DevOps has become a very essential role in today’s software development teams. As we all know that the main job of a DevOps engineer is to handle integrations and deployments in an Agile environment. It covers operations like setting up CI/CD pipelines, containerizing applications, setting up servers, etc.
In an agile environment, teams continuously commit their changes to a version control system, these commits include new features, improvisations over old features, and bug fixes in the system. To reflect these changes on the Testing/UAT/Production servers, pipelines are set up that can pull the latest code from the version control system, build the image and push it to the corresponding container registry. Generally, Docker supports pipelining only from GitHub & BitBucket, unfortunately, with GitLab, you need to set up this pipeline from your GitLab repo itself and not from Docker.
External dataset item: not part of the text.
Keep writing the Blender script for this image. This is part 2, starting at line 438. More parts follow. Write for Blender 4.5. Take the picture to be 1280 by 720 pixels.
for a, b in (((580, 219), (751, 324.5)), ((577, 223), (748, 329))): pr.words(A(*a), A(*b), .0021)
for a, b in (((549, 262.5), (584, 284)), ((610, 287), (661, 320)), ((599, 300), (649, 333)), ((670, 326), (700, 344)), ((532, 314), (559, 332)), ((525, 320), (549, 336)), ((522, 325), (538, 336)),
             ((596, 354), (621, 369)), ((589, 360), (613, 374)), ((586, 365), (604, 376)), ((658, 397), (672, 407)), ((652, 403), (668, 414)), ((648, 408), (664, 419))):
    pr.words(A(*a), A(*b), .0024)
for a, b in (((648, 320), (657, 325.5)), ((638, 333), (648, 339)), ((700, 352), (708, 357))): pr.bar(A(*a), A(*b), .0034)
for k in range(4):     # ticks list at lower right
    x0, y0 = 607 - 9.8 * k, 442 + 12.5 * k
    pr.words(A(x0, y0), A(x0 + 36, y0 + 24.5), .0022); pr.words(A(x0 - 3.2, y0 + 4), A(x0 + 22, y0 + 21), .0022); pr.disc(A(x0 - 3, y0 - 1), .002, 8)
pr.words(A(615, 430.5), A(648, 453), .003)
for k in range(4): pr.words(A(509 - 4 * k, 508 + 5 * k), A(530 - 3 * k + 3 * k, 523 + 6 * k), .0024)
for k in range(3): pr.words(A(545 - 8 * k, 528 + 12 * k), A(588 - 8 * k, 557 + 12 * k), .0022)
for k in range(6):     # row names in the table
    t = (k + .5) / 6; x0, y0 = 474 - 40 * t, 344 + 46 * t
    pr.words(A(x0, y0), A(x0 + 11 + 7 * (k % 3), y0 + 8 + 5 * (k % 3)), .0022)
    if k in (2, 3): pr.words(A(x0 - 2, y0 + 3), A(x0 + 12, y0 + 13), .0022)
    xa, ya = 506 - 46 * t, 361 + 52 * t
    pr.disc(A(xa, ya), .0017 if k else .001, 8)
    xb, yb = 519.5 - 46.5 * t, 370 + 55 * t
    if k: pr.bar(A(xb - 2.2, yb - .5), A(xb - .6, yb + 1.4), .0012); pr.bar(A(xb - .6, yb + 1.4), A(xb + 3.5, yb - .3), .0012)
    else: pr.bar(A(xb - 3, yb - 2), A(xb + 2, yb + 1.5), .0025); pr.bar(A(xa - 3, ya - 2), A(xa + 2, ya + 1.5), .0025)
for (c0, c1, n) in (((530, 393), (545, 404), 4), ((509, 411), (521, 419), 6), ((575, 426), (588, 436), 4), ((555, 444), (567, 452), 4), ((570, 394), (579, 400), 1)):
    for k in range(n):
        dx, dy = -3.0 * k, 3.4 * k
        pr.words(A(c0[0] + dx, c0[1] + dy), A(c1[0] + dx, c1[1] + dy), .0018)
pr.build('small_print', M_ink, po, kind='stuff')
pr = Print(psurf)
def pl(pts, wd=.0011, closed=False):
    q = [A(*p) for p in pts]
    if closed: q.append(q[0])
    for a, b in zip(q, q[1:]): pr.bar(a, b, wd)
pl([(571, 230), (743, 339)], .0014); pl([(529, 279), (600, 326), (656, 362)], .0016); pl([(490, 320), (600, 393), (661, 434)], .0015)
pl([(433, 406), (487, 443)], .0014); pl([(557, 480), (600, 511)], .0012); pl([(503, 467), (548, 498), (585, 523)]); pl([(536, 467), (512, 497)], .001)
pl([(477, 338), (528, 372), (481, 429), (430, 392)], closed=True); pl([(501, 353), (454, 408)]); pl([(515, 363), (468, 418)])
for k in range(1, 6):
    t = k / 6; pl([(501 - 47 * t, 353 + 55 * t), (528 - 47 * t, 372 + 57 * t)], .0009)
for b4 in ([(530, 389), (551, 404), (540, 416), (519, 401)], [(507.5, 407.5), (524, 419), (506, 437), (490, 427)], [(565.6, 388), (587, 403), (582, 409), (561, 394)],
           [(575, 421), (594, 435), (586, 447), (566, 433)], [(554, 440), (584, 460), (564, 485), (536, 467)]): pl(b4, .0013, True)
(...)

Follow the below steps to set up your pipeline. (Note: Assuming that you have created your Docker Hub registry and a GitLab repo)
Step 1
Create a .gitlab-ci.yml
file in the project
The .gitlab-ci.yml file is a YAML file that holds the configurations for your Docker Hub. A GitLab repo consisting of this file runs the commands in the file whenever a new commit is pushed to the repo.
Refer here: https://docs.gitlab.com/ee/ci/yaml/
The YAML file should look like this
image: docker:latest
services:
- docker:dind
variables:
LATEST_VER: {imagename:tagname}
stages:
- Build image and Push to Docker Hub
docker build and push:
stage: Build image and Push to Docker Hub
only:
- master
before_script:
- echo "$REGISTRY_PASSWORD" | docker login -u "$REGISTRY_USER" --password-stdin
script:
- docker info
- docker build -t $LATEST_VER .
- docker push $LATEST_VER
Step 2
Set CI/CD variables in GitLab
- Log in to GitLab using valid credentials.
- Go to the repository.
- Scroll down the left panel to find the ‘Settings’ options.
- Click on the ‘CI/CD’ sub-option.
- Now find the ‘Variables’ sub-section (fourth option) and expand it.
- Add two new variables using “REGISTRY_PASSWORD” and “REGISTRY_USER” as keys. The values should be the password and username of your Docker registry, respectively
Done! now make changes and push your code. Check the ‘CI/CD -> Pipelines’ section in your GitLab repo menu to check the status of your pipeline.